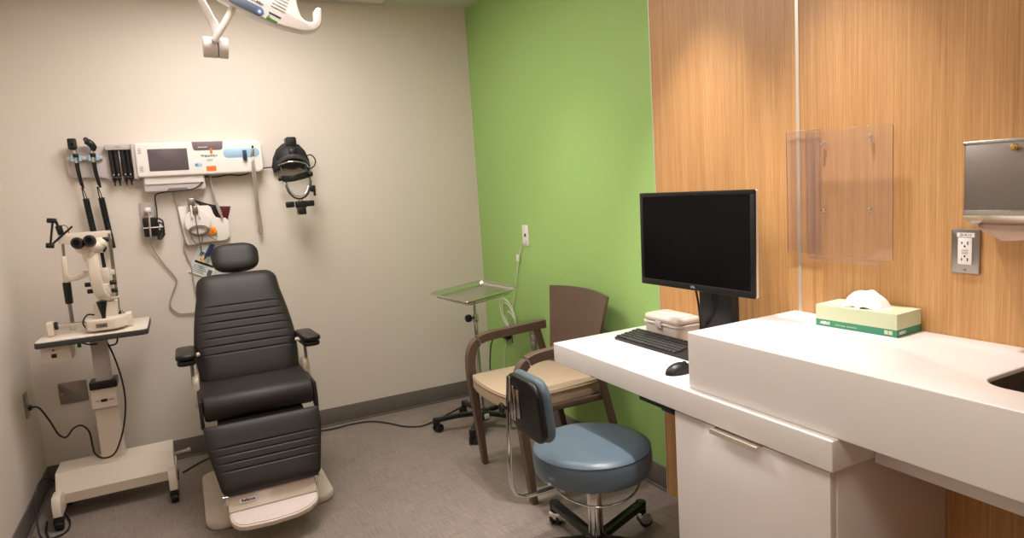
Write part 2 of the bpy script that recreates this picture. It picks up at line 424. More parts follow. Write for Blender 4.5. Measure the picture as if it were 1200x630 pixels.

==

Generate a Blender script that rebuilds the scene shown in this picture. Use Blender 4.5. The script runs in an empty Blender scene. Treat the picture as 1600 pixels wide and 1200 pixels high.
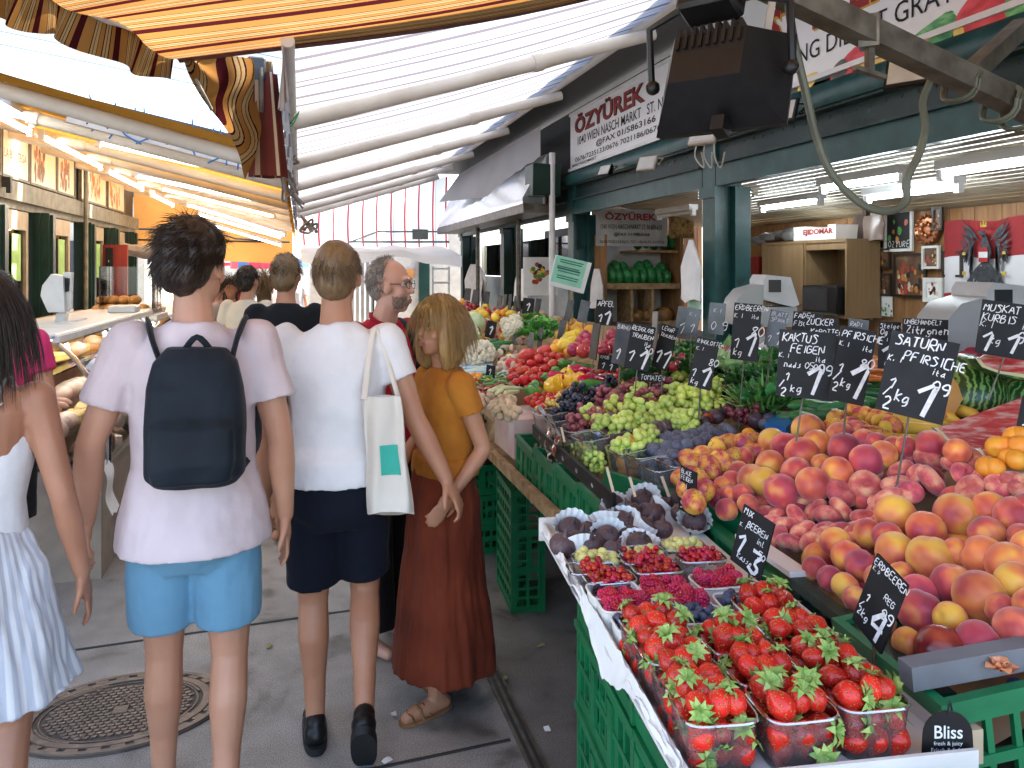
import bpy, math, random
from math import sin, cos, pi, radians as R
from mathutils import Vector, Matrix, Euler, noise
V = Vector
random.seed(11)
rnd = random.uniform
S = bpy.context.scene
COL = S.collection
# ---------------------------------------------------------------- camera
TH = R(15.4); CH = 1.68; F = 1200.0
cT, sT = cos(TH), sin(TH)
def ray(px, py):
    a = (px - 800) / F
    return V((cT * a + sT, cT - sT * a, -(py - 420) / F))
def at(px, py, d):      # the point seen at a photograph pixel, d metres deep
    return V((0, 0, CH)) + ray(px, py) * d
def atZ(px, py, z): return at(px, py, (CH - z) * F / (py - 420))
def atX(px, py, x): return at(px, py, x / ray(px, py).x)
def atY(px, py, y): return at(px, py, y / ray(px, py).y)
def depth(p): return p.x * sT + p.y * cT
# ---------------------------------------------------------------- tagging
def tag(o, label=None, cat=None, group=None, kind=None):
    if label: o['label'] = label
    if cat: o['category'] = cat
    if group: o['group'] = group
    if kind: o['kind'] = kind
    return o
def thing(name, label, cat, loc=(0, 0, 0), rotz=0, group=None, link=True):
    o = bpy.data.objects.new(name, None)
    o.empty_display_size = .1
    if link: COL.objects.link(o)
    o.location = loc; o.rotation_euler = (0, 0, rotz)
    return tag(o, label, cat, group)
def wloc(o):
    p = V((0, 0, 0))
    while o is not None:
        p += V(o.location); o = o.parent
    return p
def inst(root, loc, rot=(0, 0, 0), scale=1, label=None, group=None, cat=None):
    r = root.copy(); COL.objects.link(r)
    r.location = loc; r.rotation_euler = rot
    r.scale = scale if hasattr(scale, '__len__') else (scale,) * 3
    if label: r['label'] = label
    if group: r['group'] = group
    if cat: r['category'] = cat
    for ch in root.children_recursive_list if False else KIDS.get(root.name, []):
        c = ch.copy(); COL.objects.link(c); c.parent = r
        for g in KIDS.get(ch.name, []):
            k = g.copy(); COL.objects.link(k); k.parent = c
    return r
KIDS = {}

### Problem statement
State the number of lines holding the word "picture" in the listing. Add nothing else.

### Result
2